*To do*.
Among the lines below, count those with "scene". Give the total alone.
━━━━
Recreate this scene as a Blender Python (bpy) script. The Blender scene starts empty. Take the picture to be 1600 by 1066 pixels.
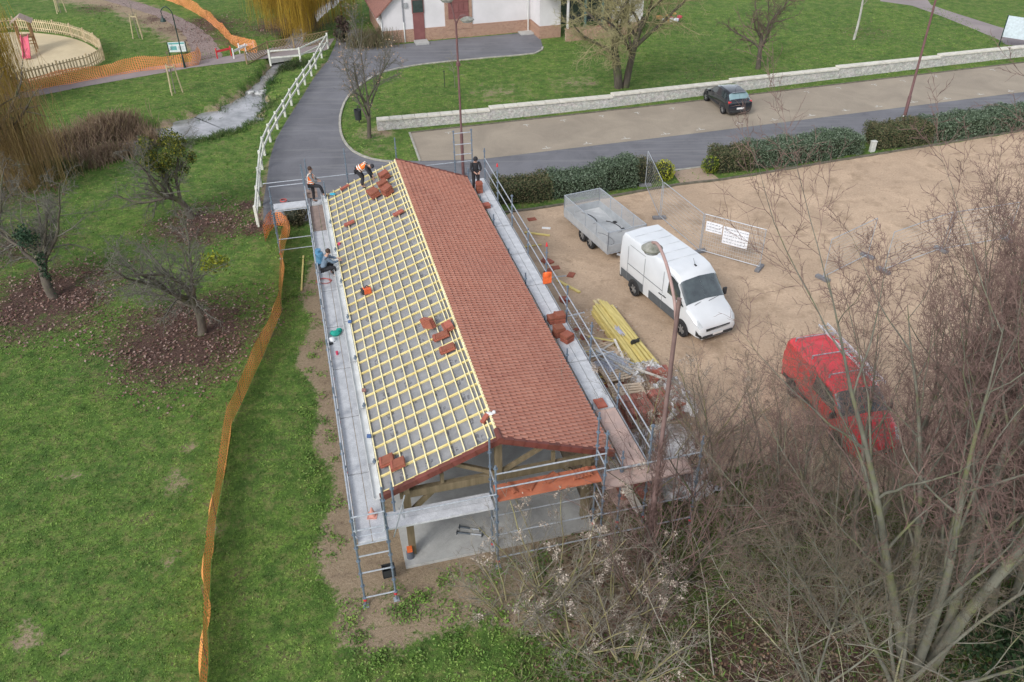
import bpy, math, random
import numpy as np
from mathutils import Vector, Matrix
PI = math.pi
S = bpy.context.scene
COL = S.collection
# ---------------------------------------------------------------- camera
CF, CP, CR, CH = 1300.0, 0.6091, 0.0116, 19.0
_cp, _sp = math.cos(CP), math.sin(CP)
_right = np.array([1, 0, 0.]); _fwd = np.array([0, _cp, -_sp]); _down = np.cross(_fwd, _right)
_r = math.cos(CR) * _right + math.sin(CR) * _down
_d = -math.sin(CR) * _right + math.cos(CR) * _down
cam = bpy.data.cameras.new('camera'); co = bpy.data.objects.new('camera', cam); COL.objects.link(co)
cam.sensor_width = 36; cam.lens = 36 * CF / 1600; cam.clip_end = 2000; cam.clip_start = .1
m = Matrix.Identity(4)
for i in range(3):
    m[i][0] = _r[i]; m[i][1] = -_d[i]; m[i][2] = -_fwd[i]
m[2][3] = CH
co.matrix_world = m
S.camera = co
# ---------------------------------------------------------------- light
SUN_EL, SUN_AZ = math.radians(38), math.radians(215)
w = bpy.data.worlds.new('World'); S.world = w; w.use_nodes = True
nt = w.node_tree; bg = nt.nodes['Background']
sky = nt.nodes.new('ShaderNodeTexSky'); sky.sky_type = 'NISHITA'; sky.sun_disc = False
sky.sun_elevation = SUN_EL; sky.sun_rotation = SUN_AZ; sky.dust_density = 1.5; sky.air_density = 1.0
hs = nt.nodes.new('ShaderNodeHueSaturation'); hs.inputs['Saturation'].default_value = .34; hs.inputs['Value'].default_value = 1.0
nt.links.new(sky.outputs[0], hs.inputs['Color']); nt.links.new(hs.outputs[0], bg.inputs[0])
bg.inputs[1].default_value = .15
sl = bpy.data.lights.new('sun', 'SUN'); sl.energy = 1.1; sl.angle = math.radians(16); sl.color = (1, .97, .93)
so = bpy.data.objects.new('sun', sl); COL.objects.link(so)
# direction towards the sun: azimuth clockwise from +Y
sd = Vector((math.sin(SUN_AZ) * math.cos(SUN_EL), math.cos(SUN_AZ) * math.cos(SUN_EL), math.sin(SUN_EL)))
so.rotation_euler = sd.to_track_quat('Z', 'Y').to_euler(); so.location = (0, 0, 60)
S.view_settings.view_transform = 'Standard'; S.view_settings.look = 'None'
S.view_settings.exposure = 0.78; S.view_settings.gamma = 1
S.render.engine = 'CYCLES'
# ---------------------------------------------------------------- helpers
def G(px, py, z=0.0):
    """where the line of sight through a photo point meets height z"""
    d = _r * ((px - 800) / CF) + _d * ((py - 533) / CF) + _fwd
    t = (z - CH) / d[2]
    return Vector((d[0] * t, d[1] * t, z))
def GL(l, z=0.0): return [G(a, b, z) for a, b in l]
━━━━
*Answer to the exercise*.
2